DATA -
_ _ _ _ _ _ _

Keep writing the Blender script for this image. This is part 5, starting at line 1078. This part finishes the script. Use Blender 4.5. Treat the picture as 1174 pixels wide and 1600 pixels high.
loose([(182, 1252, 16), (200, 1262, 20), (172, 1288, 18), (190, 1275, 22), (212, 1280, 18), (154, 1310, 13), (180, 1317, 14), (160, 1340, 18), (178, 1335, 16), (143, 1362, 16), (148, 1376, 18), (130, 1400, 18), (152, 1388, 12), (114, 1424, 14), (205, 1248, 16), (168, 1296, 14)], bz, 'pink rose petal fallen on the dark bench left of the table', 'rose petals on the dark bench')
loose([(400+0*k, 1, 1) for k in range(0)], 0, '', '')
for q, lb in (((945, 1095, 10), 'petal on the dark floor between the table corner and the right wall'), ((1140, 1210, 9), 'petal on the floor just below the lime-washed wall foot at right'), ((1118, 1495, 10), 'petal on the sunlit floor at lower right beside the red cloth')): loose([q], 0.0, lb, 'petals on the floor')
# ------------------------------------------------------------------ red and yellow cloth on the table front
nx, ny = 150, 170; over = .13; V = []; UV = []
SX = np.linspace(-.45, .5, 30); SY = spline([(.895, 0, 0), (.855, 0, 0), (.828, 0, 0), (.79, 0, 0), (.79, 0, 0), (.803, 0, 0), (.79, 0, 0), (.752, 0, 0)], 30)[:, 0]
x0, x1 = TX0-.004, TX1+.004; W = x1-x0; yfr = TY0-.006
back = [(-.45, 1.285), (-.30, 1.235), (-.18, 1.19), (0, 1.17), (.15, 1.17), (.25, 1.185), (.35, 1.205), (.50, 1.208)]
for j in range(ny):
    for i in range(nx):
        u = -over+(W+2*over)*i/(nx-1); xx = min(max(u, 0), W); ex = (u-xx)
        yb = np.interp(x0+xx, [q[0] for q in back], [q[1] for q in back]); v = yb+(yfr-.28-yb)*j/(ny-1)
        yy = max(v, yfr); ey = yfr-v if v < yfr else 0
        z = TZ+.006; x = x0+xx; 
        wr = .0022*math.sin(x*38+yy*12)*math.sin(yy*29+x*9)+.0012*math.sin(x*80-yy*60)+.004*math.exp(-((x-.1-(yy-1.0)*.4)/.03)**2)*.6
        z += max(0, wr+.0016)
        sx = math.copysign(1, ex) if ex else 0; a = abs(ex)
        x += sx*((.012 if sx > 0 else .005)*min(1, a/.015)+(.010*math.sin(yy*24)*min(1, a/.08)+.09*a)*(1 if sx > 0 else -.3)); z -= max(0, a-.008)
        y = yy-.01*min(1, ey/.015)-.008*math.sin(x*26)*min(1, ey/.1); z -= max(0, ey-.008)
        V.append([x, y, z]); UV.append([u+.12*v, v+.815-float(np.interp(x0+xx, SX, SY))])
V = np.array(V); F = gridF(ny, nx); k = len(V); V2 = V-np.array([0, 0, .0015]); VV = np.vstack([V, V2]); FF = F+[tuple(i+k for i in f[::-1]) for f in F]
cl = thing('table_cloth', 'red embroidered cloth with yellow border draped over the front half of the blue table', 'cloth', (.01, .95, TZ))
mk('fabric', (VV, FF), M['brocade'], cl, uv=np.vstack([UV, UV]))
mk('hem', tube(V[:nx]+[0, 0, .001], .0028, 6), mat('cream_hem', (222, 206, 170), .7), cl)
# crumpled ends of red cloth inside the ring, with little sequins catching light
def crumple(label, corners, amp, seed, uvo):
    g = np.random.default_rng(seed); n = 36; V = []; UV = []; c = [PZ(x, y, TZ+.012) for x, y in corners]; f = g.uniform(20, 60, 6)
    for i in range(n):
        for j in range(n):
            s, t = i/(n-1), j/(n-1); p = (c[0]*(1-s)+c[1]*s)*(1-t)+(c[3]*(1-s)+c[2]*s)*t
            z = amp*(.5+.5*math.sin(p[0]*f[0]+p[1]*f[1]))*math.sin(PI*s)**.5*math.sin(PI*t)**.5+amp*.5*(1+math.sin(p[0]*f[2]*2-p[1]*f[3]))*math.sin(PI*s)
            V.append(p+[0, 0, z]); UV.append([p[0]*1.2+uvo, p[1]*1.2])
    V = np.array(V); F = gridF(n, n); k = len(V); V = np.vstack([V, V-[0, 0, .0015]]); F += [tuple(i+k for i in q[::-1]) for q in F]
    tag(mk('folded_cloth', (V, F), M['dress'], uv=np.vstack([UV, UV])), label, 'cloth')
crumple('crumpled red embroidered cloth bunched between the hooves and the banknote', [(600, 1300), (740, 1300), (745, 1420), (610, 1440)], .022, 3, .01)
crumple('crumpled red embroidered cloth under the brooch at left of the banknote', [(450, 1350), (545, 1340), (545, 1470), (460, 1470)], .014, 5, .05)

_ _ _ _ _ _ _

EXERCISE REQUIREMENTS - Reproduce the listing shown above in its entirety, exactly.

CORRECT ANSWER -
Keep writing the Blender script for this image. This is part 5, starting at line 1078. This part finishes the script. Use Blender 4.5. Treat the picture as 1174 pixels wide and 1600 pixels high.
loose([(182, 1252, 16), (200, 1262, 20), (172, 1288, 18), (190, 1275, 22), (212, 1280, 18), (154, 1310, 13), (180, 1317, 14), (160, 1340, 18), (178, 1335, 16), (143, 1362, 16), (148, 1376, 18), (130, 1400, 18), (152, 1388, 12), (114, 1424, 14), (205, 1248, 16), (168, 1296, 14)], bz, 'pink rose petal fallen on the dark bench left of the table', 'rose petals on the dark bench')
loose([(400+0*k, 1, 1) for k in range(0)], 0, '', '')
for q, lb in (((945, 1095, 10), 'petal on the dark floor between the table corner and the right wall'), ((1140, 1210, 9), 'petal on the floor just below the lime-washed wall foot at right'), ((1118, 1495, 10), 'petal on the sunlit floor at lower right beside the red cloth')): loose([q], 0.0, lb, 'petals on the floor')
# ------------------------------------------------------------------ red and yellow cloth on the table front
nx, ny = 150, 170; over = .13; V = []; UV = []
SX = np.linspace(-.45, .5, 30); SY = spline([(.895, 0, 0), (.855, 0, 0), (.828, 0, 0), (.79, 0, 0), (.79, 0, 0), (.803, 0, 0), (.79, 0, 0), (.752, 0, 0)], 30)[:, 0]
x0, x1 = TX0-.004, TX1+.004; W = x1-x0; yfr = TY0-.006
back = [(-.45, 1.285), (-.30, 1.235), (-.18, 1.19), (0, 1.17), (.15, 1.17), (.25, 1.185), (.35, 1.205), (.50, 1.208)]
for j in range(ny):
    for i in range(nx):
        u = -over+(W+2*over)*i/(nx-1); xx = min(max(u, 0), W); ex = (u-xx)
        yb = np.interp(x0+xx, [q[0] for q in back], [q[1] for q in back]); v = yb+(yfr-.28-yb)*j/(ny-1)
        yy = max(v, yfr); ey = yfr-v if v < yfr else 0
        z = TZ+.006; x = x0+xx; 
        wr = .0022*math.sin(x*38+yy*12)*math.sin(yy*29+x*9)+.0012*math.sin(x*80-yy*60)+.004*math.exp(-((x-.1-(yy-1.0)*.4)/.03)**2)*.6
        z += max(0, wr+.0016)
        sx = math.copysign(1, ex) if ex else 0; a = abs(ex)
        x += sx*((.012 if sx > 0 else .005)*min(1, a/.015)+(.010*math.sin(yy*24)*min(1, a/.08)+.09*a)*(1 if sx > 0 else -.3)); z -= max(0, a-.008)
        y = yy-.01*min(1, ey/.015)-.008*math.sin(x*26)*min(1, ey/.1); z -= max(0, ey-.008)
        V.append([x, y, z]); UV.append([u+.12*v, v+.815-float(np.interp(x0+xx, SX, SY))])
V = np.array(V); F = gridF(ny, nx); k = len(V); V2 = V-np.array([0, 0, .0015]); VV = np.vstack([V, V2]); FF = F+[tuple(i+k for i in f[::-1]) for f in F]
cl = thing('table_cloth', 'red embroidered cloth with yellow border draped over the front half of the blue table', 'cloth', (.01, .95, TZ))
mk('fabric', (VV, FF), M['brocade'], cl, uv=np.vstack([UV, UV]))
mk('hem', tube(V[:nx]+[0, 0, .001], .0028, 6), mat('cream_hem', (222, 206, 170), .7), cl)
# crumpled ends of red cloth inside the ring, with little sequins catching light
def crumple(label, corners, amp, seed, uvo):
    g = np.random.default_rng(seed); n = 36; V = []; UV = []; c = [PZ(x, y, TZ+.012) for x, y in corners]; f = g.uniform(20, 60, 6)
    for i in range(n):
        for j in range(n):
            s, t = i/(n-1), j/(n-1); p = (c[0]*(1-s)+c[1]*s)*(1-t)+(c[3]*(1-s)+c[2]*s)*t
            z = amp*(.5+.5*math.sin(p[0]*f[0]+p[1]*f[1]))*math.sin(PI*s)**.5*math.sin(PI*t)**.5+amp*.5*(1+math.sin(p[0]*f[2]*2-p[1]*f[3]))*math.sin(PI*s)
            V.append(p+[0, 0, z]); UV.append([p[0]*1.2+uvo, p[1]*1.2])
    V = np.array(V); F = gridF(n, n); k = len(V); V = np.vstack([V, V-[0, 0, .0015]]); F += [tuple(i+k for i in q[::-1]) for q in F]
    tag(mk('folded_cloth', (V, F), M['dress'], uv=np.vstack([UV, UV])), label, 'cloth')
crumple('crumpled red embroidered cloth bunched between the hooves and the banknote', [(600, 1300), (740, 1300), (745, 1420), (610, 1440)], .022, 3, .01)
crumple('crumpled red embroidered cloth under the brooch at left of the banknote', [(450, 1350), (545, 1340), (545, 1470), (460, 1470)], .014, 5, .05)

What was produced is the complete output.